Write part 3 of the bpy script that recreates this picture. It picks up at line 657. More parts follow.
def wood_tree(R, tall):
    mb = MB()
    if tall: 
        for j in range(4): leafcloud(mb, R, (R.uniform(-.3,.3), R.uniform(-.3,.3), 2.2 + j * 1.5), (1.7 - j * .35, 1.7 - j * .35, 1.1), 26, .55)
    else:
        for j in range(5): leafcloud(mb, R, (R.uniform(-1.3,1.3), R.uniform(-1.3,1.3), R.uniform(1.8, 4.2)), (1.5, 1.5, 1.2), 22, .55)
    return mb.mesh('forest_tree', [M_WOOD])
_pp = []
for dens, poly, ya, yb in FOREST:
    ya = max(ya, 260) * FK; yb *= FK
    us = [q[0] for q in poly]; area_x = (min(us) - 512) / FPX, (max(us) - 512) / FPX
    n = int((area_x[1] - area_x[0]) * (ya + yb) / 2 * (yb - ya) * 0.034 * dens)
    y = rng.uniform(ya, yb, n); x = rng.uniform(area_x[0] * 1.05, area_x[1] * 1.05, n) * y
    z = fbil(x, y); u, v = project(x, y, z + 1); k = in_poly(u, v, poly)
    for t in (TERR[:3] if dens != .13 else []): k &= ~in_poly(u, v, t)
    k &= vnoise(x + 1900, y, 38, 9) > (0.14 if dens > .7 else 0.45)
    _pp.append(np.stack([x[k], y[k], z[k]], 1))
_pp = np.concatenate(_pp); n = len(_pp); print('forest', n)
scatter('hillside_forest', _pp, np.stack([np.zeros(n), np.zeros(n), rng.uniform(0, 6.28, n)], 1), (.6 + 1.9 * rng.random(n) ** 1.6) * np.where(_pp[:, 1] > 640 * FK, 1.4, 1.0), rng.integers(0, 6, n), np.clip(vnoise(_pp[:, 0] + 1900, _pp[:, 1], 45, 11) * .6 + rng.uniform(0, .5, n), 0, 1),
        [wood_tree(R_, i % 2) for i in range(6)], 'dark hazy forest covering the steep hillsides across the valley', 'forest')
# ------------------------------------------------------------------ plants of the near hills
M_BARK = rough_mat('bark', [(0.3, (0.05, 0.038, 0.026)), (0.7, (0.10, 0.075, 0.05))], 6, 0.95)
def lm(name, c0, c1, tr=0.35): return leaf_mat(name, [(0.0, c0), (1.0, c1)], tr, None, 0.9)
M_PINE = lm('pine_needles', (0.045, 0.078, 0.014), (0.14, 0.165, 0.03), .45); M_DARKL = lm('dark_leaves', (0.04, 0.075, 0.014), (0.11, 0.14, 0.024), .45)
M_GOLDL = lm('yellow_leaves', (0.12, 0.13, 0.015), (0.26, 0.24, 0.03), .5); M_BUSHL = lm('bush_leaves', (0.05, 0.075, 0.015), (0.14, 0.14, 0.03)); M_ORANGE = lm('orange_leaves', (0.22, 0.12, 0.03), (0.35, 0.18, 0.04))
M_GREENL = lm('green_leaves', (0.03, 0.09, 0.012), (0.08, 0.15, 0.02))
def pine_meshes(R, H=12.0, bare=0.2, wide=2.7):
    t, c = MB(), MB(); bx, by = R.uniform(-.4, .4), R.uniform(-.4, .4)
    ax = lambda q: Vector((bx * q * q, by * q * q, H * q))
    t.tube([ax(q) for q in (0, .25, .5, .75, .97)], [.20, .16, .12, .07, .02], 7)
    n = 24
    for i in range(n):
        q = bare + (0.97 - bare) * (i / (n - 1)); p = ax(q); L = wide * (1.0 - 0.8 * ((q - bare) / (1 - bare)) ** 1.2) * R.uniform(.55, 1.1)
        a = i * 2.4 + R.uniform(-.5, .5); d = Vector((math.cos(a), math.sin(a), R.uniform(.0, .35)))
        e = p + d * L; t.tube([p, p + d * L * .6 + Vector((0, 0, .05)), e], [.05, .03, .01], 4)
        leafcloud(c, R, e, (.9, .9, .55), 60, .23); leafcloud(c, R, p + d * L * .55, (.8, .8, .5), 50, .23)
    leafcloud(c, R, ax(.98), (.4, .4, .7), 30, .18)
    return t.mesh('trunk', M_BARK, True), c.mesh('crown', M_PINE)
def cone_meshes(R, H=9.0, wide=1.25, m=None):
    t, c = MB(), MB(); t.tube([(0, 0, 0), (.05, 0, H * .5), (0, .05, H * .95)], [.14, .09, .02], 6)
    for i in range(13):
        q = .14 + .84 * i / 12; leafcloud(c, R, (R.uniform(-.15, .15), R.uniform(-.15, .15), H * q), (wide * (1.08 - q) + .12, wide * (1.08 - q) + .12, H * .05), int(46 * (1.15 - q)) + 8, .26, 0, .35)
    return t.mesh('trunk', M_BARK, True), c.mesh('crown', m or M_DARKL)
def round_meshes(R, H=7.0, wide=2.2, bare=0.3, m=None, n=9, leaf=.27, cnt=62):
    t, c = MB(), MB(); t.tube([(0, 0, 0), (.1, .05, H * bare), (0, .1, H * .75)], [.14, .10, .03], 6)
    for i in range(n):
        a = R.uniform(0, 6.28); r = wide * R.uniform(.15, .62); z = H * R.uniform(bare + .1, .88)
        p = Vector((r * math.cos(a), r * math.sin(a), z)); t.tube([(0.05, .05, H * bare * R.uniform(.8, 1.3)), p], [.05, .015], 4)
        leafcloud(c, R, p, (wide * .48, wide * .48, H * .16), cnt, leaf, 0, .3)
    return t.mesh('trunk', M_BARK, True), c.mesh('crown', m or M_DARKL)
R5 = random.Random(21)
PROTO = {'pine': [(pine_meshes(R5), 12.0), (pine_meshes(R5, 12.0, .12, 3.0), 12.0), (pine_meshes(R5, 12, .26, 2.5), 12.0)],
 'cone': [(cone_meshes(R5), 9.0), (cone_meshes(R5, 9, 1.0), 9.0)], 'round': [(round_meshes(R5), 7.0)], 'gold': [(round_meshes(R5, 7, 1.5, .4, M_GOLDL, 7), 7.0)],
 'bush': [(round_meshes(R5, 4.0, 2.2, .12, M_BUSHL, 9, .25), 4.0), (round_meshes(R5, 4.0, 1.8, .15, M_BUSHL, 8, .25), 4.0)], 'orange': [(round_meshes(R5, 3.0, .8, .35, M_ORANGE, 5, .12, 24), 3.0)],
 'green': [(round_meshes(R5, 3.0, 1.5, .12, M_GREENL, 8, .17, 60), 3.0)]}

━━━

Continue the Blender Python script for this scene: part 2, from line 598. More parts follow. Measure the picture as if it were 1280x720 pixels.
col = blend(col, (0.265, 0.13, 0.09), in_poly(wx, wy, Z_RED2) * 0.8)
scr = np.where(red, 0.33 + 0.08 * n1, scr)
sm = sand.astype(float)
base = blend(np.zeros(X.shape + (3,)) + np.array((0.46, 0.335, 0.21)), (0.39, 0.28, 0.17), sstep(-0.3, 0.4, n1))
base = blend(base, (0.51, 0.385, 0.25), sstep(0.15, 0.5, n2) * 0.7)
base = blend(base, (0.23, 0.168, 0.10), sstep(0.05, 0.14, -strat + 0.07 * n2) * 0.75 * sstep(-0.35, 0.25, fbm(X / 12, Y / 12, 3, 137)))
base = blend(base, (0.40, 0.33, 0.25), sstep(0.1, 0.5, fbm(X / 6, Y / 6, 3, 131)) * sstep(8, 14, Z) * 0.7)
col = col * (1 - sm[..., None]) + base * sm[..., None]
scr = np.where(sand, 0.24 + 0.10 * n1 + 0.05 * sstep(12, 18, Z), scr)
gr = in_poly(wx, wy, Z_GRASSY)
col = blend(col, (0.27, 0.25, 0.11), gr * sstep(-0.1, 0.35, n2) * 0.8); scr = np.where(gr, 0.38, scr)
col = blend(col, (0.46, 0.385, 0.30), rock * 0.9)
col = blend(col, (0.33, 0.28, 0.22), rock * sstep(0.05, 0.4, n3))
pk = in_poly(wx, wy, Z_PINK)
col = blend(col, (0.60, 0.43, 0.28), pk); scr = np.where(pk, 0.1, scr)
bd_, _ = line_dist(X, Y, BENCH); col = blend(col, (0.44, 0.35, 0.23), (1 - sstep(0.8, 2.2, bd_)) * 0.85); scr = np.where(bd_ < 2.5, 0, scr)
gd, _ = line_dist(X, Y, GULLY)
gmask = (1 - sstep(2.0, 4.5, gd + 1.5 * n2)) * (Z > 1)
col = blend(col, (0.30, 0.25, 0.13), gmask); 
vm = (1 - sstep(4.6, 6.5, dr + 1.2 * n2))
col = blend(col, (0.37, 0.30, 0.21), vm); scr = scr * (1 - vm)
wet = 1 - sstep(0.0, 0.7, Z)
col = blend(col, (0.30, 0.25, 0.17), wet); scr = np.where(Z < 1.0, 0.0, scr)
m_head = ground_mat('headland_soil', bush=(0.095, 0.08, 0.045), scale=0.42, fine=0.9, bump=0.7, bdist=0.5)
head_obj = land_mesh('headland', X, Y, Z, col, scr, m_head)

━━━

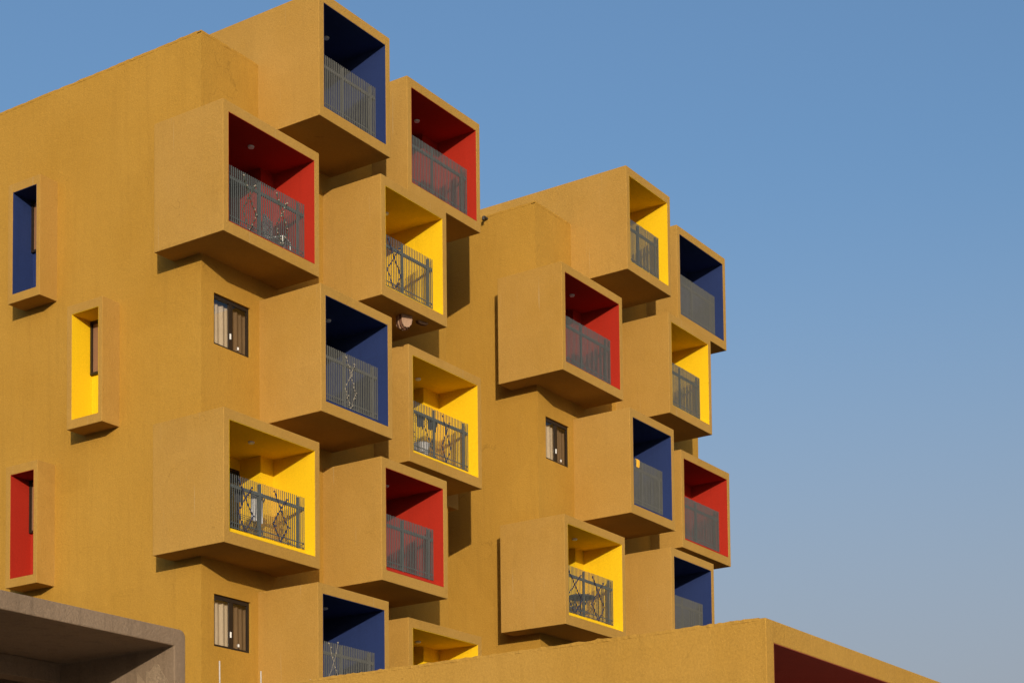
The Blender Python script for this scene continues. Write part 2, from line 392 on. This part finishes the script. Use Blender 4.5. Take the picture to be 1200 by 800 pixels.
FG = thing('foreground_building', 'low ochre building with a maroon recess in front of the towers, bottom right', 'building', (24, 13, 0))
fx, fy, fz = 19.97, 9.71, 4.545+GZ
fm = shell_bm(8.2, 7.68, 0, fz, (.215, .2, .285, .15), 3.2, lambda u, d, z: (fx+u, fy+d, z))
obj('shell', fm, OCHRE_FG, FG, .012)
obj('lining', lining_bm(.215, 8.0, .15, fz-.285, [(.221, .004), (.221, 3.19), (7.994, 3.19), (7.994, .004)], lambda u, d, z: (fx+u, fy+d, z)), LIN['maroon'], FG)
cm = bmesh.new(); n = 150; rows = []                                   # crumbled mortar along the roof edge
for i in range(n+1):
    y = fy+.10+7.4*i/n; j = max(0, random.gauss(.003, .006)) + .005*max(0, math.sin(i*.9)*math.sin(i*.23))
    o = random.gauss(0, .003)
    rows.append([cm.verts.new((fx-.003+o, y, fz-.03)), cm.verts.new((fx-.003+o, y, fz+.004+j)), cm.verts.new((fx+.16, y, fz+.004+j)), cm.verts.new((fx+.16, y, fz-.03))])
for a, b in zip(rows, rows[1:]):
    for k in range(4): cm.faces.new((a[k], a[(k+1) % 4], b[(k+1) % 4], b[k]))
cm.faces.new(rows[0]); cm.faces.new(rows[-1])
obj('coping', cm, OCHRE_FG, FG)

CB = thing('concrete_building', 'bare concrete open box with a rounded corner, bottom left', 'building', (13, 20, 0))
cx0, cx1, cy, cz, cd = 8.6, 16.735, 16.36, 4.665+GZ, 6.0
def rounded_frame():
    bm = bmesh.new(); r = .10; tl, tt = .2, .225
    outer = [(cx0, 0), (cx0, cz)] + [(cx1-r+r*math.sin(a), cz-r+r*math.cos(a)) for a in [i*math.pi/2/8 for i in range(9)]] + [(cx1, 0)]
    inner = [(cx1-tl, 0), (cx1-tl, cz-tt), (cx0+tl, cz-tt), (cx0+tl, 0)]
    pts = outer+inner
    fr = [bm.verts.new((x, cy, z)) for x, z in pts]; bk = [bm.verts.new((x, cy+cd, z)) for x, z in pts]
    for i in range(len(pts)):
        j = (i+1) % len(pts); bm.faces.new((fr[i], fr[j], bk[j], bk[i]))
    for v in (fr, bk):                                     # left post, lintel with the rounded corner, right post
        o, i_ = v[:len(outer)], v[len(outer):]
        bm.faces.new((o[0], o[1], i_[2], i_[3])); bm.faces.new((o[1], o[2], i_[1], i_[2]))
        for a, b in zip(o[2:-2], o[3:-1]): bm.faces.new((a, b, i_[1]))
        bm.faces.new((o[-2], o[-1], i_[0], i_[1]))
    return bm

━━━

[TASK TO COMPLETE]:
Transcribe, word for word, every line from the line with "The Blender Python script for this scene continues." to the line with "obj('coping', cm, OCHRE_FG, FG)", inclusive, and output nothing else.

[THE RESPONSE]:
The Blender Python script for this scene continues. Write part 2, from line 392 on. This part finishes the script. Use Blender 4.5. Take the picture to be 1200 by 800 pixels.
FG = thing('foreground_building', 'low ochre building with a maroon recess in front of the towers, bottom right', 'building', (24, 13, 0))
fx, fy, fz = 19.97, 9.71, 4.545+GZ
fm = shell_bm(8.2, 7.68, 0, fz, (.215, .2, .285, .15), 3.2, lambda u, d, z: (fx+u, fy+d, z))
obj('shell', fm, OCHRE_FG, FG, .012)
obj('lining', lining_bm(.215, 8.0, .15, fz-.285, [(.221, .004), (.221, 3.19), (7.994, 3.19), (7.994, .004)], lambda u, d, z: (fx+u, fy+d, z)), LIN['maroon'], FG)
cm = bmesh.new(); n = 150; rows = []                                   # crumbled mortar along the roof edge
for i in range(n+1):
    y = fy+.10+7.4*i/n; j = max(0, random.gauss(.003, .006)) + .005*max(0, math.sin(i*.9)*math.sin(i*.23))
    o = random.gauss(0, .003)
    rows.append([cm.verts.new((fx-.003+o, y, fz-.03)), cm.verts.new((fx-.003+o, y, fz+.004+j)), cm.verts.new((fx+.16, y, fz+.004+j)), cm.verts.new((fx+.16, y, fz-.03))])
for a, b in zip(rows, rows[1:]):
    for k in range(4): cm.faces.new((a[k], a[(k+1) % 4], b[(k+1) % 4], b[k]))
cm.faces.new(rows[0]); cm.faces.new(rows[-1])
obj('coping', cm, OCHRE_FG, FG)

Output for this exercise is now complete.